---- DATA

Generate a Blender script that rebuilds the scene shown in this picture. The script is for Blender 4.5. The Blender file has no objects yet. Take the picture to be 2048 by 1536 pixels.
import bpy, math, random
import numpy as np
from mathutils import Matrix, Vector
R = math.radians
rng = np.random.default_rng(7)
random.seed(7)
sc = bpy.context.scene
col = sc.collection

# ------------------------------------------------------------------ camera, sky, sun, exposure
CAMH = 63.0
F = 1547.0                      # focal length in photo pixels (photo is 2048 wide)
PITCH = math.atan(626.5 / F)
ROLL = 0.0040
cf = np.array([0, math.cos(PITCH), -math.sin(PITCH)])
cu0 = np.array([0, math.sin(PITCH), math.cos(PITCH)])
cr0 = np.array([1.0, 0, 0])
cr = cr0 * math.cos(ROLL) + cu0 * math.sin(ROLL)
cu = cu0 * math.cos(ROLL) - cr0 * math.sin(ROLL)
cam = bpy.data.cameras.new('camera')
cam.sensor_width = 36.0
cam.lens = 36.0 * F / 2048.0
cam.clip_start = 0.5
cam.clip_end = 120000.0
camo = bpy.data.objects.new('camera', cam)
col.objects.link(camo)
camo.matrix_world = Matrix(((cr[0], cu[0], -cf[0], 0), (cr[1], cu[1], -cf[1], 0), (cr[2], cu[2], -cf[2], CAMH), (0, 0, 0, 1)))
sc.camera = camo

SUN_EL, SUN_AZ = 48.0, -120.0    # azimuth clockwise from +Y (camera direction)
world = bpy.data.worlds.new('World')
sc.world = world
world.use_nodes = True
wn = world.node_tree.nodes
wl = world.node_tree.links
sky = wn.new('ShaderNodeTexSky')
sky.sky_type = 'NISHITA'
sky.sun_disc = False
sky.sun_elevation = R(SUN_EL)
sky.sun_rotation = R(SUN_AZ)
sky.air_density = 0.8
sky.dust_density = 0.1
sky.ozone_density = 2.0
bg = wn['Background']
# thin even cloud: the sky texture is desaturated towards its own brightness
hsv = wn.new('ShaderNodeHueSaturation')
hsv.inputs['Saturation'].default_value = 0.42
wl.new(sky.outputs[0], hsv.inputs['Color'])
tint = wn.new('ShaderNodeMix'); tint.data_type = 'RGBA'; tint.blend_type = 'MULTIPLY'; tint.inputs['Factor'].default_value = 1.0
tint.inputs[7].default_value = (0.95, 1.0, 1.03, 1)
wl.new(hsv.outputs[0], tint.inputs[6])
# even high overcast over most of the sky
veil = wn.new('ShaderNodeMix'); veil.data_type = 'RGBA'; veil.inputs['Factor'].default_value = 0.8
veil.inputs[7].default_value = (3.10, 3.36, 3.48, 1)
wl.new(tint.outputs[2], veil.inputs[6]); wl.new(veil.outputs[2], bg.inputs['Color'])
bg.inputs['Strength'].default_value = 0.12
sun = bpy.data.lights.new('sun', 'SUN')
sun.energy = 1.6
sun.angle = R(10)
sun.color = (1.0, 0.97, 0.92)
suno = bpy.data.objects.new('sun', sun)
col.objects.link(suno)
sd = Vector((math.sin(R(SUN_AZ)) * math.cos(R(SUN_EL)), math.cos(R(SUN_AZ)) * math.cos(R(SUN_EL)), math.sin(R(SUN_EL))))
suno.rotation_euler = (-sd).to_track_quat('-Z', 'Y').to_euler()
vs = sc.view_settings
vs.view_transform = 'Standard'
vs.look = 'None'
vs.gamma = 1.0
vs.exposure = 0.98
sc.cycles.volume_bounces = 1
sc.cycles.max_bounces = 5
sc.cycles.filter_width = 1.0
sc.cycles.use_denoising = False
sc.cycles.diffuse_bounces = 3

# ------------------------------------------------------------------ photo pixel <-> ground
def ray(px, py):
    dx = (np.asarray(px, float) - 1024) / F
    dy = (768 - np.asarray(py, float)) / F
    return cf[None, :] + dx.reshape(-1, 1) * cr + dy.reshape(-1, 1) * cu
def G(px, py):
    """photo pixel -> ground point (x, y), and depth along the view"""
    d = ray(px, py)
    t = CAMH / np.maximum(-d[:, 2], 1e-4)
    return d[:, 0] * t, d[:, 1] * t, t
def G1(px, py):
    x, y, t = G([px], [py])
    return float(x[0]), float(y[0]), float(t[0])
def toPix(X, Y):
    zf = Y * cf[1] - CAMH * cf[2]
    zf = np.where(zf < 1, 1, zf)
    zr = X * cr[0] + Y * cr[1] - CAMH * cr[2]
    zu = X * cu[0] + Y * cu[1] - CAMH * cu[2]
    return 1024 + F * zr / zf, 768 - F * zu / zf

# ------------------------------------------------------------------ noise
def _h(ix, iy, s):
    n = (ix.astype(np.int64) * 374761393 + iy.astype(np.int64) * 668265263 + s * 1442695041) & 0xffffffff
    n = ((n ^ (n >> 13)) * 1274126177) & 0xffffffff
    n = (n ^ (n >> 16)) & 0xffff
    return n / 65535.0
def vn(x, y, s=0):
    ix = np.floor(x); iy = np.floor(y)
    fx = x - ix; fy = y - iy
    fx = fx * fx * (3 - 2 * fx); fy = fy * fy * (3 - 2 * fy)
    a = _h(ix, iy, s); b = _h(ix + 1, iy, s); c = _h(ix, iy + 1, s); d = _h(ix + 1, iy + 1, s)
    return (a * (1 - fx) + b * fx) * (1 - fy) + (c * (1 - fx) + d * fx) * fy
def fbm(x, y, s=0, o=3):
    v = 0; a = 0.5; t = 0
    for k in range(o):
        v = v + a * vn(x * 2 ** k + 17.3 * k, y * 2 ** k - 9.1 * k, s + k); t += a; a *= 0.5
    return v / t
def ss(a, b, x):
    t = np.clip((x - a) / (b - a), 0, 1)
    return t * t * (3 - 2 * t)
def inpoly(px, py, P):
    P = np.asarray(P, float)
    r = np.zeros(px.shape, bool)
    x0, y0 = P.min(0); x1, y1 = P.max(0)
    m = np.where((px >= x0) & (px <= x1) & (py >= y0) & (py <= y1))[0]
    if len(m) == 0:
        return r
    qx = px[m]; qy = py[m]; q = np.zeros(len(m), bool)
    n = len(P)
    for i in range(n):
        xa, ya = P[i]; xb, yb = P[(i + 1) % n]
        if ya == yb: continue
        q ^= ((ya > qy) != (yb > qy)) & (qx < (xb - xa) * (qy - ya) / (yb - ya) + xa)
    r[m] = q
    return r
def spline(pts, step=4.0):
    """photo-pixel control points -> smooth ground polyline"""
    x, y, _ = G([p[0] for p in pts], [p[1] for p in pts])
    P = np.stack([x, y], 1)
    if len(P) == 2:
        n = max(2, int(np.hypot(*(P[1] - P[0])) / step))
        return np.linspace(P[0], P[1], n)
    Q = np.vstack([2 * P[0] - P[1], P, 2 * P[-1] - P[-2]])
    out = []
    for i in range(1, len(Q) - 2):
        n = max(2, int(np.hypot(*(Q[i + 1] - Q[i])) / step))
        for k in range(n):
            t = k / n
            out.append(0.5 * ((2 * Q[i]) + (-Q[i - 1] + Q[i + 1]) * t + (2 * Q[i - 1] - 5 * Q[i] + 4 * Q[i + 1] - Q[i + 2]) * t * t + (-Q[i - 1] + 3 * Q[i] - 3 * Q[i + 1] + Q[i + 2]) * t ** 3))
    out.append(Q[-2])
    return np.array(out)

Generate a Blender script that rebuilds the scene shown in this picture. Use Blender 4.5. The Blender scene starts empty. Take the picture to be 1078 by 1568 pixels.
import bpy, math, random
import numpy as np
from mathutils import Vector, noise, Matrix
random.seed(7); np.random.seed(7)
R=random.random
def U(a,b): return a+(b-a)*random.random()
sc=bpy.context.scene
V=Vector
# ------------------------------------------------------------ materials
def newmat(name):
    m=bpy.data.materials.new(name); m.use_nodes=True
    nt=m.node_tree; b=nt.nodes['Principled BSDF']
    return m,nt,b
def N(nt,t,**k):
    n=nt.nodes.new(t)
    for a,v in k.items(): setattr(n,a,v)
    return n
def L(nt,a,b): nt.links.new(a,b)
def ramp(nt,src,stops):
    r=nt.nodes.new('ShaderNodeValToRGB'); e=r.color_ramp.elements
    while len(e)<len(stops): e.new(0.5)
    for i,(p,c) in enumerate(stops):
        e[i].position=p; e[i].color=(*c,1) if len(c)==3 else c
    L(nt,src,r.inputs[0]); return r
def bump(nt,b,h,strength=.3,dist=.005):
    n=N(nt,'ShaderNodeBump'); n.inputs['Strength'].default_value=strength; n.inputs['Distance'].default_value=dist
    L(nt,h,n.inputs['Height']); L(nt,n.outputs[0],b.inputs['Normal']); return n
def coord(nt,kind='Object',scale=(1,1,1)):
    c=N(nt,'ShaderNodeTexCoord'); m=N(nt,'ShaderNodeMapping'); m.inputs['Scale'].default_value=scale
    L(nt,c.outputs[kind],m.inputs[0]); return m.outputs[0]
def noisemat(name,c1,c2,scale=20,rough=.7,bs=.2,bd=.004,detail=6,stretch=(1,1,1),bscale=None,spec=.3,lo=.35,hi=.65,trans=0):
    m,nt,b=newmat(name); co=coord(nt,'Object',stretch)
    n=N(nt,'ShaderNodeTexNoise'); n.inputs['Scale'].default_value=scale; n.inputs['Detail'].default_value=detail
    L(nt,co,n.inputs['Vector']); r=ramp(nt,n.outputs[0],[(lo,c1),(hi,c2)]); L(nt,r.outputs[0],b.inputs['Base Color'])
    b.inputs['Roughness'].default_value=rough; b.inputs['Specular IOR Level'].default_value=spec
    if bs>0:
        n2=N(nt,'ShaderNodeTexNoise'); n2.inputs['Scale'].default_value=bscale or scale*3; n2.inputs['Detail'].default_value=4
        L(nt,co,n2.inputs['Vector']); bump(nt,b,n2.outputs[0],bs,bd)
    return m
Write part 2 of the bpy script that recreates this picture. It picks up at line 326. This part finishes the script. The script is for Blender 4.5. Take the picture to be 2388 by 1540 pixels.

--------

→ **DIRECTION**: Starting at the first line of the records, print each line exactly, stopping after the line that contains "sc.camera = camo".

→ **EXERCISE RESPONSE**:
Generate a Blender script that rebuilds the scene shown in this picture. The script is for Blender 4.5. The Blender file has no objects yet. Take the picture to be 2048 by 1536 pixels.
import bpy, math, random
import numpy as np
from mathutils import Matrix, Vector
R = math.radians
rng = np.random.default_rng(7)
random.seed(7)
sc = bpy.context.scene
col = sc.collection

# ------------------------------------------------------------------ camera, sky, sun, exposure
CAMH = 63.0
F = 1547.0                      # focal length in photo pixels (photo is 2048 wide)
PITCH = math.atan(626.5 / F)
ROLL = 0.0040
cf = np.array([0, math.cos(PITCH), -math.sin(PITCH)])
cu0 = np.array([0, math.sin(PITCH), math.cos(PITCH)])
cr0 = np.array([1.0, 0, 0])
cr = cr0 * math.cos(ROLL) + cu0 * math.sin(ROLL)
cu = cu0 * math.cos(ROLL) - cr0 * math.sin(ROLL)
cam = bpy.data.cameras.new('camera')
cam.sensor_width = 36.0
cam.lens = 36.0 * F / 2048.0
cam.clip_start = 0.5
cam.clip_end = 120000.0
camo = bpy.data.objects.new('camera', cam)
col.objects.link(camo)
camo.matrix_world = Matrix(((cr[0], cu[0], -cf[0], 0), (cr[1], cu[1], -cf[1], 0), (cr[2], cu[2], -cf[2], CAMH), (0, 0, 0, 1)))
sc.camera = camo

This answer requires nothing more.